Les naïfs voient dans la multiplication du nombre de pauvres, le symptôme disgracieux d'une société qui ne fonctionne pas. Erreur. Plus il y a de miséreux, plus les bourgeois se sentent confortés dans la supériorité de leur être bourgeois. Tout leur est dû puisqu'ils ont tout mérité : la preuve, ils ont l'argent! Pas question que les fils et les filles de pauvres, mieux armé.es par leur fréquentation des écoles dans la guerre sociale où il sont né.es perdant.es, obtiennent des diplômes leur permettant de chiper les places des enfants des bourgeois. A elleux l'échec scolaire, la voie de garage, le chômage à vie et la discrimination à l'embauche s'ils sont noir.es, musulman.es ou roms. L'ascenseur social est plus en panne que celui des tours HLM d'Aubervilliers : il est saboté par les bourgeois. Pas question que les sans-abri ouvrent les baraques abandonnées pour passer la froidure sous un toit. Police et justice volent à la rescousse du propriétaire, fut-il communal, et embastillent à Fleury pour tentative de vol avec effraction, et après molestations d'usage, les pauvres s'étant approchés de trop près d'une maison murée. Chaque pauvre à la rue contribue à la hausse des loyers et du prix du mètre carré. Certes, les expulsions coûtent un peu, toutefois la pauvreté des autres reste un investissement d'un bon rapport. Mais le pouvoir bourgeois n'est pas chien : il fait des lois qui protègent le pauvre, lui accorde une trêve hivernale de l'hostilité des huissiers, qu'il s'empresse de violer pour protéger le pauvre de l'insalubrité périlleuse du bidonville en écrasant au bulldozer préfectoral sa cahute mal isolée. Pas question que les pauvres associés à des moins pauvres, contestent, se rassemblent et s'auto-organisent : le pouvoir bourgeois assigne à résidence ceux qui en ont encore une, ces odieux terroristes anarcho-libertaires.

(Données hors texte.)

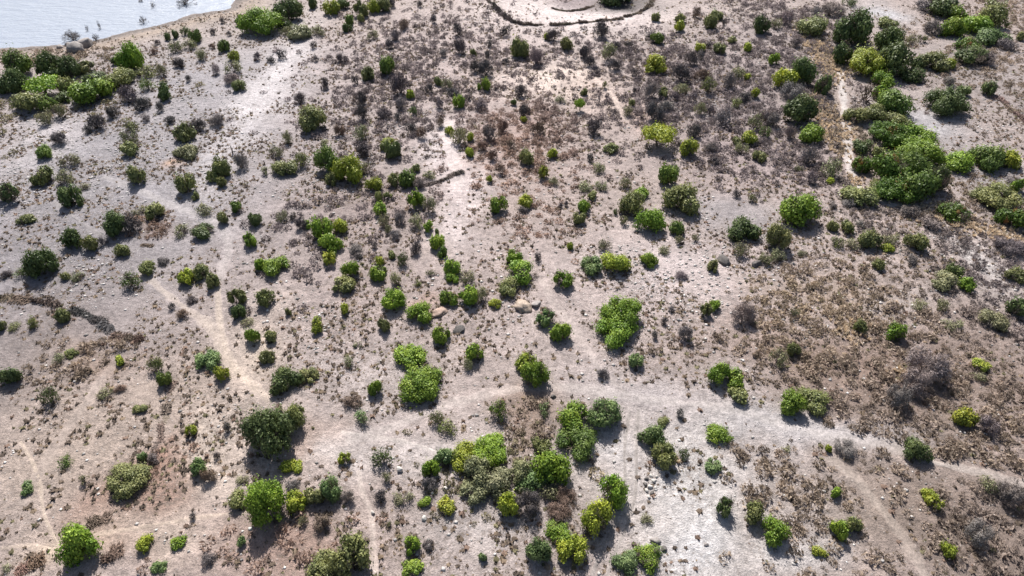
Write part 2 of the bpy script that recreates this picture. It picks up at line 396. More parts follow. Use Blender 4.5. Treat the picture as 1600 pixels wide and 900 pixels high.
DENSE_B = [(blob(*d[:4]), d[4]) for d in DENSE]; SMOOTH_B = [blob(*d) for d in SMOOTH]
def tuft_density(x, y):
    d = np.full(len(x), 0.85)
    for b, k in DENSE_B: d += gauss(x, y, b) * k
    for b in SMOOTH_B: d *= 1 - 0.88 * gauss(x, y, b)
    cl = vnoise(x, y, 6.5, 51) * 0.5 + vnoise(x, y, 2.3, 52) * 0.5
    d *= np.clip((cl - 0.33) * 5.2, 0.04, 2.4)
    d *= 1 - 0.93 * track_mask(x, y, 0.5)
    return d

# ------------------------------------------------------------------ ground sheet, tracks, lake
def axis(fine, tail):
    return np.concatenate([np.array(tail[0]), fine, np.array(tail[1])])
xs = axis(np.arange(-165, 165.1, 0.6), ([-4500, -2200, -1100, -600, -380, -270, -215, -185], [185, 215, 270, 380, 600, 1100, 2200, 4500]))
yf = [12.0]
while yf[-1] < 215: yf.append(yf[-1] + 0.30 + 0.0025 * yf[-1])
ys = axis(np.array(yf), ([-3000, -900, -300, -100, -40, -10, 2], [225, 240, 265, 300, 360, 480, 700, 1200, 2500, 5000]))
X, Y = np.meshgrid(xs, ys)
gx, gy = X.ravel(), Y.ravel()
gz = terrain(gx, gy)
nx, ny = len(xs), len(ys)
ii = (np.arange(ny - 1)[:, None] * nx + np.arange(nx - 1)[None, :]).ravel()
gf = np.stack([ii, ii + 1, ii + nx + 1, ii + nx], 1)
gsoil = soil_at(gx, gy)
sd, ss = seg_dist(gx, gy, SHORE)
shore_d = np.where(ss > 0, sd, -sd)
beach = np.clip(1 - np.abs(shore_d + 5) / 6.5, 0, 1)[:, None]
gsoil = gsoil * (1 - beach) + np.array([0.30, 0.235, 0.19]) * beach
wet = np.clip(1 - np.abs(shore_d + 0.8) / 2.6, 0, 1)[:, None]
gsoil = gsoil * (1 - 0.6 * wet)
tm = track_mask(gx, gy)[:, None]
gsoil = gsoil * (1 + 0.05 * tm)
gst = stony_at(gx, gy) * (1 - 0.8 * tm[:, 0])
g_me = mesh_from("ground", np.stack([gx, gy, gz], 1), gf, MAT_GROUND, True, {"soil": ('FLOAT_COLOR', gsoil), "stony": ('FLOAT', gst), "litter": ('FLOAT', np.clip(tuft_density(gx, gy) * 0.75 + 0.12, 0, 1))})
set_props(add("ground", g_me), kind="structure")

for nm, Q, w, c in TRACK_W:
    T = np.gradient(Q, axis=0); T /= np.linalg.norm(T, axis=1)[:, None] + 1e-9
    Nn = np.stack([-T[:, 1], T[:, 0]], 1)
    n = len(Q); cols = 5
    off = np.linspace(-0.5, 0.5, cols)
    wl = 1.5 * w * (0.55 + 0.6 * vnoise(Q[:, 0], Q[:, 1], 1.1, 31) + 0.5 * (vnoise(Q[:, 0], Q[:, 1], 4, 33) - 0.5))
    V, C = [], []
    for j, k in enumerate(off):
        wob = 0.7 * w * (vnoise(Q[:, 0] + 40 * j, Q[:, 1], 0.8, 32) - 0.5) * (abs(k) > 0.4)
        p = Q + Nn * (k * wl + wob)[:, None]
        z = terrain(p[:, 0], p[:, 1]) + (0.016 if 0 < j < cols - 1 else -0.02)
        V.append(np.column_stack([p, z]))
        base = soil_at(p[:, 0], p[:, 1])
        f = (0.9 if nm == "wheel_track" else 0.6 if c[0] > 0.51 else 0.32 if w > 1 else 0.45) * (1 - (abs(k) * 2) ** 2)
        C.append(base * (1 - f) + c * f)
    V = np.stack(V, 1).reshape(-1, 3); C = np.stack(C, 1).reshape(-1, 3)
    ii = (np.arange(n - 1)[:, None] * cols + np.arange(cols - 1)[None, :]).ravel()
    F = np.stack([ii, ii + 1, ii + cols + 1, ii + cols], 1)[:, ::-1]
    me = mesh_from(nm, V, F, MAT_TRACK, True, {"soil": ('FLOAT_COLOR', C), "stony": ('FLOAT', np.full(len(V), 0.15))})
    set_props(add(nm, me), kind="structure")

lk = np.array([[-4400, 60, LAKE_Z], [1500, 60, LAKE_Z], [1500, 4900, LAKE_Z], [-4400, 4900, LAKE_Z]])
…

Par la gestion frénétique du vivier des pauvres, qu'il se doit de taxer, gardienner et punir, le pouvoir bourgeois croit embobeliner la mouvante couche de l'entre deux, cette classe incertaine des ni pauvres ni riches, horrifiée de retomber dans le prolétariat où croupissaient les grands-parents, empêchée d'accéder à une bourgeoisie suffisamment confortable pour tranquilliser les esprits épiciers. Angoissée de perdre le petit capital chèrement accumulé, son identité fragile l'inquiète, elle est tentée par les appels à la vindicte anti-élites et à la chasse aux boucs émissaires racisés, par le vote populiste. Jusqu'où le pouvoir bourgeois est-il capable d'aller, dans l'inhumanité de sa chasse au pauvre, à l'étranger, au racisé, au marginal, pour tenter de rassurer le marais bourbeux, bain de mauvaise culture d'où peut renaître la réaction fasciste? Jusqu'au bout du chemin, jusqu'à ce carrefour ténébreux où la réaction fasciste croisera les intérêts du pouvoir bourgeois.